IN his column on the latest fire at Glasgow School of Art, Kevin McKenna said Glasgow needed some answers to questions never adequately addressed after the last fire there in 2014.

On Twitter he quickly gained support, with people writing that the grief which had obscured the debate about the 2014 fire will no longer temper demands for those answers, or for any others needed to explain the latest catastrophe.

Anger, rather than grief seems to be the current mood. On Sunday afternoon, in a note to newspapers, the School of Art stated that “day-to-day management of the [Mackintosh building was] under the control of the main contractor [Kier Construction Scotland]… and not part of our operational estate”.

In other words, we were no longer responsible for it, this fire was not our fault.

The reason the Mackintosh building was a construction site last week was because of the fire in 2014, a fire for which the school (and its staff, advisers and consultants) would appear to have some responsibility.

Why is the school suddenly so defensive about the current custody of the Mackintosh building? The contractors are not erecting a new-build over which the client wouldn’t have much immediate control.

But here, the school has entrusted its most valuable possession to the contractors and should surely be exercising some oversight of what is happening to it and how it is being cared for.

Of course, it may well have deputed this responsibility to its architects, the same practice that was in control of the 2008 refurbishment.

McKenna said that answers are needed. Before that the questions need to be asked, questions arise from the redacted report into the fire prepared by the Scottish Fire and Rescue Service (SFRS) which diligently detailed how the fire started and then spread with devastating rapidity throughout the west wing of the School in 2014.

In brief, the report traced the source of the fire to a student exhibit in a basement studio. Gases from an aerosol can of expanding foam exploded when they came into contact with the hot lamp of an adjacent projector, which had been running for three hours.

Flames and gases from the fire in the studio had been sucked up one of the ventilation shafts – effectively a chimney – that Mackintosh had provided in his design of the heating system.

It was a novel system but was abandoned 70 years ago, the victim of excessive maintenance costs. Inexplicably, wooden panels which provided access to the shaft were sitting on the floor adjacent to it. Flames did not have to burn their way into this shaft – it was already wide-open. There has never been any explanation why this should be so or who left the covers out of position.

Had they been in place the outcome might have been rather different.

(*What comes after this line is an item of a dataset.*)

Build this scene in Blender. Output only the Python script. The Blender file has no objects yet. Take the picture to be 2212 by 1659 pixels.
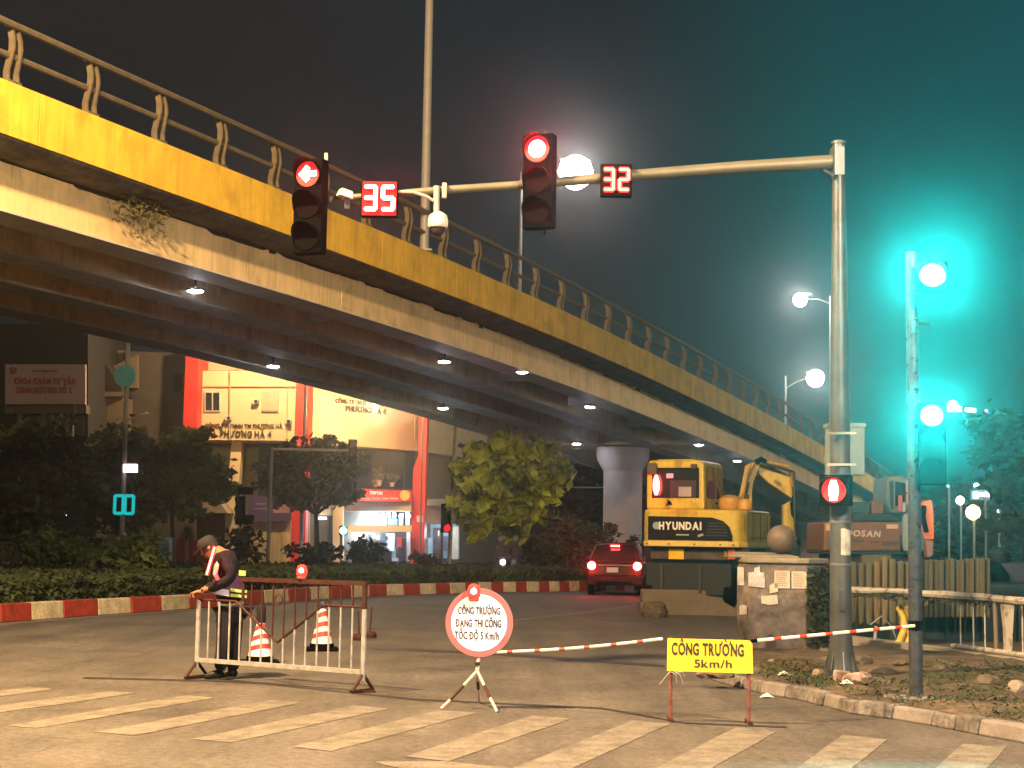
import bpy, bmesh, math, random
import numpy as np
from mathutils import Vector, Matrix
random.seed(7); RNG = np.random.default_rng(7)
R = math.radians
scn = bpy.context.scene
col = scn.collection

# ------------------------------------------------------------ camera, world, sun, exposure
EYE = Vector((0, 0, 1.55)); F = 3450.0; PITCH = R(5.64); ROLL = R(0.9)
fw = Vector((0, math.cos(PITCH), math.sin(PITCH))); r0 = Vector((1, 0, 0)); u0 = Vector((0, -math.sin(PITCH), math.cos(PITCH)))
rt = r0*math.cos(ROLL) + u0*math.sin(ROLL); up = u0*math.cos(ROLL) - r0*math.sin(ROLL)
cd = bpy.data.cameras.new('camera'); cam = bpy.data.objects.new('camera', cd); col.objects.link(cam)
m3 = Matrix((rt, up, -fw)).transposed(); cam.matrix_world = Matrix.Translation(EYE) @ m3.to_4x4()
cd.sensor_width = 36; cd.lens = F/2212*36; cd.clip_end = 1500; cd.clip_start = 0.05
scn.camera = cam

w = bpy.data.worlds.new('World'); scn.world = w; w.use_nodes = True
nt = w.node_tree; nt.nodes.clear()
o_ = nt.nodes.new('ShaderNodeOutputWorld'); bg = nt.nodes.new('ShaderNodeBackground'); sk = nt.nodes.new('ShaderNodeTexSky')
sk.sky_type = 'NISHITA'; sk.sun_disc = False; sk.sun_elevation = R(4); sk.sun_rotation = R(200)
gl = nt.nodes.new('ShaderNodeMixRGB'); gl.blend_type = 'ADD'; gl.inputs[0].default_value = 1
# night sky, green signal flare put into its colour: near black left, deep teal right
tcw = nt.nodes.new('ShaderNodeTexCoord'); sx_ = nt.nodes.new('ShaderNodeSeparateXYZ'); rmp = nt.nodes.new('ShaderNodeValToRGB'); mrw = nt.nodes.new('ShaderNodeMapRange')
nt.links.new(tcw.outputs['Generated'], sx_.inputs[0]); nt.links.new(sx_.outputs[0], mrw.inputs[0]); mrw.inputs[1].default_value = -.35; mrw.inputs[2].default_value = .4; nt.links.new(mrw.outputs[0], rmp.inputs[0])
rmp.color_ramp.interpolation = 'EASE'; e_ = rmp.color_ramp.elements; e_[0].position = .2; e_[0].color = (.0062, .0055, .0078, 1); e_[1].position = 1; e_[1].color = (.0008, .080, .090, 1)
e2_ = e_.new(.52); e2_.color = (.0050, .0100, .0140, 1); e3_ = e_.new(.75); e3_.color = (.0030, .044, .051, 1)
nt.links.new(rmp.outputs[0], gl.inputs[2])
sc_ = nt.nodes.new('ShaderNodeMixRGB'); sc_.blend_type = 'MULTIPLY'; sc_.inputs[0].default_value = 1; sc_.inputs[2].default_value = (.0035, .0035, .0035, 1)
nt.links.new(sk.outputs[0], sc_.inputs[1]); nt.links.new(sc_.outputs[0], gl.inputs[1]); nt.links.new(gl.outputs[0], bg.inputs[0])
bg.inputs[1].default_value = 1.0; nt.links.new(bg.outputs[0], o_.inputs[0])
sd = bpy.data.lights.new('moon', 'SUN'); sd.energy = 0.02; sd.angle = R(.5); sd.color = (.9, .93, 1)
so = bpy.data.objects.new('moon', sd); col.objects.link(so); so.rotation_euler = (R(55), 0, R(200))
scn.view_settings.view_transform = 'Standard'; scn.view_settings.look = 'None'; scn.view_settings.gamma = 1
scn.view_settings.use_curve_mapping = False; scn.view_settings.exposure = 0
scn.render.engine = 'CYCLES'
cy = scn.cycles; cy.use_denoising = True; cy.max_bounces = 5; cy.diffuse_bounces = 2; cy.glossy_bounces = 2; cy.volume_bounces = 0
cy.transmission_bounces = 3; cy.sample_clamp_indirect = 3; cy.use_light_tree = True; cy.caustics_reflective = False; cy.caustics_refractive = False
try: cy.denoiser = 'OPENIMAGEDENOISE'
except Exception: pass

# ------------------------------------------------------------ helpers
def ray(px, py): return fw + rt*((px-1106)/F) - up*((py-829.5)/F)      # photo measured at 2212 x 1659
def P(px, py, Y):
    d = ray(px, py); return EYE + d*(Y/d.y)
def G(px, py, z=0.0):
    d = ray(px, py); return EYE + d*((z-EYE.z)/d.z)
_used = {}
def lin(c): return tuple(c) if len(c) == 4 else (*c, 1)
_mats = {}
def M(name, c, rough=.7, metal=0, var=.18, scale=3., bump=0., bscale=25., c2=None, emit=None, es=0., streak=False, spec=.4, trans=0., thresh=None, coat=0):
    if name in _mats: return _mats[name]
    m = bpy.data.materials.new(name); m.use_nodes = True; t = m.node_tree; b = t.nodes['Principled BSDF']
    b.inputs['Roughness'].default_value = rough; b.inputs['Metallic'].default_value = metal
    b.inputs['Specular IOR Level'].default_value = spec
    if trans: b.inputs['Transmission Weight'].default_value = trans
    if coat: b.inputs['Coat Weight'].default_value = coat
    tc = t.nodes.new('ShaderNodeTexCoord'); mp = t.nodes.new('ShaderNodeMapping')
    if streak: mp.inputs['Scale'].default_value = (1, 1, .12)
    t.links.new(tc.outputs['Object'], mp.inputs[0])
    if var or c2:
        n = t.nodes.new('ShaderNodeTexNoise'); n.inputs['Scale'].default_value = scale; n.inputs['Detail'].default_value = 6; n.inputs['Roughness'].default_value = .65
        t.links.new(mp.outputs[0], n.inputs['Vector'])
        cr = t.nodes.new('ShaderNodeValToRGB'); t.links.new(n.outputs[0], cr.inputs[0])
        e0, e1 = (thresh if thresh else (.3, .7))
        cr.color_ramp.elements[0].position = e0; cr.color_ramp.elements[1].position = e1
        lo = tuple(max(0, v*(1-var)) for v in c[:3]); hi = tuple(min(1, v*(1+var)) for v in (c2 or c)[:3])
        cr.color_ramp.elements[0].color = lin(lo); cr.color_ramp.elements[1].color = lin(hi)
        t.links.new(cr.outputs[0], b.inputs['Base Color'])
        rr = t.nodes.new('ShaderNodeMapRange'); rr.inputs[3].default_value = max(0, rough-.08); rr.inputs[4].default_value = min(1, rough+.1)
        t.links.new(n.outputs[0], rr.inputs[0]); t.links.new(rr.outputs[0], b.inputs['Roughness'])
    else: b.inputs['Base Color'].default_value = lin(c)
    if bump:
        n2 = t.nodes.new('ShaderNodeTexNoise'); n2.inputs['Scale'].default_value = bscale; n2.inputs['Detail'].default_value = 5
        t.links.new(mp.outputs[0], n2.inputs['Vector']); bp = t.nodes.new('ShaderNodeBump'); bp.inputs['Strength'].default_value = bump; bp.inputs['Distance'].default_value = .02
        t.links.new(n2.outputs[0], bp.inputs['Height']); t.links.new(bp.outputs[0], b.inputs['Normal'])
    if emit:
        b.inputs['Emission Color'].default_value = lin(emit); b.inputs['Emission Strength'].default_value = es
    _mats[name] = m; return m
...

The exact circumstances of the projector incident were not fully disclosed at the time.

Nor was there any clear explanation of why the fire had been able to spread so easily and rapidly, up an open duct which had no internal precautions against the spread of fire. Yet all of this was clearly explained in the SFRS report.

While some may say that these events are in the past, water under the bridge and so on, had full disclosure been made to the public at the time there would surely have been more vocal demands about the treatment of the Mackintosh building while it underwent restoration.

Although we do not know why this latest fire started, the fires at Dundee’s Morgan Academy, at Windsor Castle and Hampton Court were all caused by building work. Funds were found to fully rebuild all three.

While we may not know the cause of this fire, we do know that a continuing risk stemmed from the fire of 2014.

We also know that news management, combined with palpable grief at the losses of 2014 and the hopes for the future, meant that the true causes of the 2014 fire were never adequately disclosed. That cannot be allowed to happen again.

Sadly, last week the covers were just beginning to come off the restoration work that had transformed the blackened shell left on May 23, 2014.

Four years of research, of discovery of the original techniques, materials and finishes were going to give us a new art school.

Now we are in a worse, far worse position than we were then.

The research, however, is not lost; the knowledge gained and the old techniques honed by a new generation of craftsmen remain. Now it is going to have to start all over again – I sincerely hope so.